The Aviation Ground Handling Association of Nigeria (AGHAN) has issued a final three-day ultimatum to airlines operating in the country to settle outstanding debts, escalating tensions within an industry already grappling with rising costs and fragile balance sheets.
AGHAN, the umbrella body representing ground handling service providers, warned that failure to comply could trigger a withdrawal of critical airport services, potentially disrupting flight operations nationwide. Ground handling services covering aircraft cleaning, baggage handling, refuelling coordination, and passenger support are essential to airline turnaround times and overall airport efficiency.
Industry executives say the move reflects mounting financial strain among service providers, many of whom are struggling with delayed payments in an environment marked by currency volatility, high inflation, and elevated operating expenses.“This is no longer sustainable,” a senior AGHAN official said, noting that some airlines have accumulated significant arrears over extended periods. “Operators must meet their financial obligations if the system is to function effectively.”
The ultimatum underscores deeper structural challenges within Nigeria’s aviation sector. Airlines have faced surging costs linked to jet fuel prices, foreign exchange scarcity, and maintenance expenses, much of which is denominated in US dollars. These pressures have squeezed margins, leading to delayed payments across the value chain.Analysts warn that any disruption to ground handling services could have immediate and far reaching consequences. “If handlers suspend operations, even briefly, it could ground flights, disrupt schedules, and erode passenger confidence,” said an aviation consultant based in Lagos. “The knock-on effects for business travel and cargo logistics would be significant.”

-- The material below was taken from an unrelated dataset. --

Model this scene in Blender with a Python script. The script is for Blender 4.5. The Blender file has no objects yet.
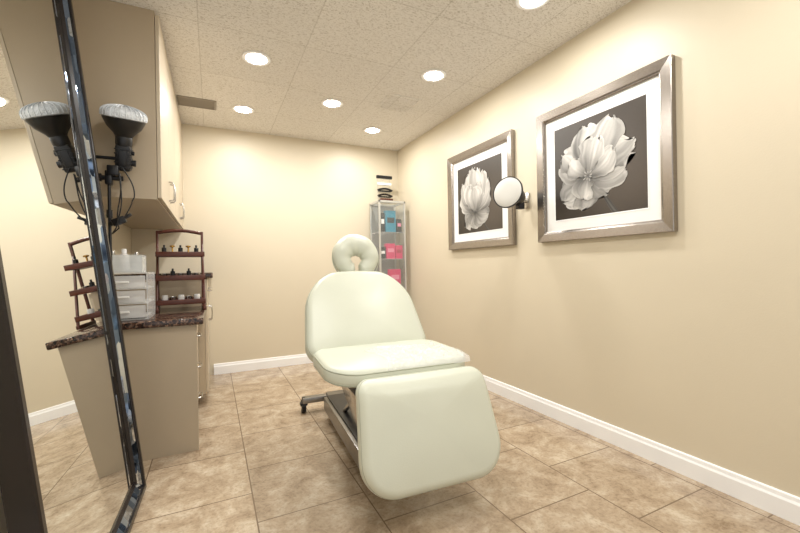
import bpy, bmesh, math, random
from mathutils import Vector, Matrix, noise
random.seed(7)
S=bpy.context.scene
try:
    S.view_settings.view_transform='Standard'
    S.view_settings.look='None'
    S.view_settings.exposure=0.0
except Exception as e: print(e)

def lin(c):
    return tuple(((v/255)/12.92 if v/255<=0.04045 else ((v/255+0.055)/1.055)**2.4) for v in c)

# ------------------------------------------------------------------ materials
def newmat(name):
    m=bpy.data.materials.new(name); m.use_nodes=True
    nt=m.node_tree; b=nt.nodes['Principled BSDF']
    return m,nt,b
def mat(name,rgb,rough=0.5,metal=0.0,var=0.05,scale=6,bump=0.0,bscale=60,coat=0.0,emis=None,estr=0,stretch=None):
    m,nt,b=newmat(name)
    N=nt.nodes; L=nt.links
    tc=N.new('ShaderNodeTexCoord'); mp=N.new('ShaderNodeMapping'); L.new(tc.outputs['Object'],mp.inputs[0])
    if stretch: mp.inputs['Scale'].default_value=stretch
    nz=N.new('ShaderNodeTexNoise'); nz.inputs['Scale'].default_value=scale; nz.inputs['Detail'].default_value=4
    L.new(mp.outputs[0],nz.inputs['Vector'])
    rp=N.new('ShaderNodeValToRGB')
    c=lin(rgb)
    rp.color_ramp.elements[0].position=0.3; rp.color_ramp.elements[1].position=0.7
    rp.color_ramp.elements[0].color=(*[v*(1-var) for v in c],1)
    rp.color_ramp.elements[1].color=(*[min(1,v*(1+var)) for v in c],1)
    L.new(nz.outputs['Fac'],rp.inputs[0]); L.new(rp.outputs[0],b.inputs['Base Color'])
    b.inputs['Roughness'].default_value=rough; b.inputs['Metallic'].default_value=metal
    b.inputs['Coat Weight'].default_value=coat
    if bump:
        n2=N.new('ShaderNodeTexNoise'); n2.inputs['Scale'].default_value=bscale; n2.inputs['Detail'].default_value=3
        L.new(mp.outputs[0],n2.inputs['Vector'])
        bp=N.new('ShaderNodeBump'); bp.inputs['Strength'].default_value=bump; bp.inputs['Distance'].default_value=0.01
        L.new(n2.outputs['Fac'],bp.inputs['Height']); L.new(bp.outputs[0],b.inputs['Normal'])
    if emis:
        b.inputs['Emission Color'].default_value=(*emis,1); b.inputs['Emission Strength'].default_value=estr
    return m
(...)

Airlines, for their part, are expected to engage AGHAN in last-minute negotiations to avoid service interruptions. Some operators are reportedly seeking structured payment plans to clear outstanding obligations without jeopardising ongoing operations.
The situation highlights the interconnected nature of aviation stakeholders, where liquidity challenges in one segment can cascade across the ecosystem. It also raises broader questions about regulatory oversight and the need for more resilient financial frameworks within the sector.

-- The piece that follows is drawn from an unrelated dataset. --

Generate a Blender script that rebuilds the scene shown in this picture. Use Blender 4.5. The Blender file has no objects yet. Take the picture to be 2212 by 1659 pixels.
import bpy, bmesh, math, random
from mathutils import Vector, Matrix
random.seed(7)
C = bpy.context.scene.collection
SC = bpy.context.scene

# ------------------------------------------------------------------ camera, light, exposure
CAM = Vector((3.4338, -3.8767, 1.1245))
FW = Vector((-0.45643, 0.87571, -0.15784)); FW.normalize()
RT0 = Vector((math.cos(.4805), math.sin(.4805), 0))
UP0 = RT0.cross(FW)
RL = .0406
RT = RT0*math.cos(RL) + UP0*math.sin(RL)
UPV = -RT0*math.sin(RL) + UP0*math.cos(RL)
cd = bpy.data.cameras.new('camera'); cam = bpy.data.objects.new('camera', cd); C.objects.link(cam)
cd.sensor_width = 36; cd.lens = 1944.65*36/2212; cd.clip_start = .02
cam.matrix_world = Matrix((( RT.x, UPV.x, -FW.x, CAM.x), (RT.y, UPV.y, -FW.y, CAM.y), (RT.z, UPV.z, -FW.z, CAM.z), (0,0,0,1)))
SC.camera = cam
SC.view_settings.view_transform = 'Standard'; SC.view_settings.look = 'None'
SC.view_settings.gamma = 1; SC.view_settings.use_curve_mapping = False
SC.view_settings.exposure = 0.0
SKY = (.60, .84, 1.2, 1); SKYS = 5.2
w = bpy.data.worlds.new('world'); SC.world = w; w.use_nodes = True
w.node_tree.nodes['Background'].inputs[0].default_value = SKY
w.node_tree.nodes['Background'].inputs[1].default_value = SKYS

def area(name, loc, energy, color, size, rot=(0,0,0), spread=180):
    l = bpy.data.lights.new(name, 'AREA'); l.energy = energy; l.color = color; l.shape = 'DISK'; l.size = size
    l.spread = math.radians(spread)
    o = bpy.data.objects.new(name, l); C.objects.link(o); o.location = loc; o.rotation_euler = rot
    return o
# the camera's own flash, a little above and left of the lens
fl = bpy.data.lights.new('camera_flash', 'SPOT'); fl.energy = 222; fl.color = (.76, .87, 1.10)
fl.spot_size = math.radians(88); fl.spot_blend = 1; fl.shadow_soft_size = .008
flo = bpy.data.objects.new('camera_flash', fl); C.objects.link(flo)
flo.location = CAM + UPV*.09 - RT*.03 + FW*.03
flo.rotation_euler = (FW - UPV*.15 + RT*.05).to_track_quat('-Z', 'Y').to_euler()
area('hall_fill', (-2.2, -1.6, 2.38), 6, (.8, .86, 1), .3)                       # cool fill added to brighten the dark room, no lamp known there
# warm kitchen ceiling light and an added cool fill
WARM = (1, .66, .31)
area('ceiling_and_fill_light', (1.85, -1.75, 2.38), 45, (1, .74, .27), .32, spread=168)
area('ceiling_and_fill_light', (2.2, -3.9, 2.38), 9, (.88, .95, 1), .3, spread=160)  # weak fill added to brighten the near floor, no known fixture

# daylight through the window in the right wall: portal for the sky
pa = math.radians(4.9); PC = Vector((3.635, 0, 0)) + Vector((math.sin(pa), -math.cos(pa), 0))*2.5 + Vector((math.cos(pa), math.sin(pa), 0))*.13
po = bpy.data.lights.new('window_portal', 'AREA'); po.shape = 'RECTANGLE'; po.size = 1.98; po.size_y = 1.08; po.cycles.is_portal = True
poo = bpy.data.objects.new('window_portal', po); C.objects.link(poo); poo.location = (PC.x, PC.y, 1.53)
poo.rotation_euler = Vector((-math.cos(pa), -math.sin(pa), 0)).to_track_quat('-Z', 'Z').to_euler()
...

For investors and policymakers, the dispute serves as a reminder of the aviation industry’s vulnerability to macroeconomic shocks. Without coordinated reforms ranging from improved access to foreign exchange to cost stabilisation measures, the risk of recurring disruptions remains high.
With the deadline fast approaching, attention will turn to whether airlines can mobilise payments in time or whether AGHAN will follow through on its threat, potentially forcing a temporary shutdown of key airport services.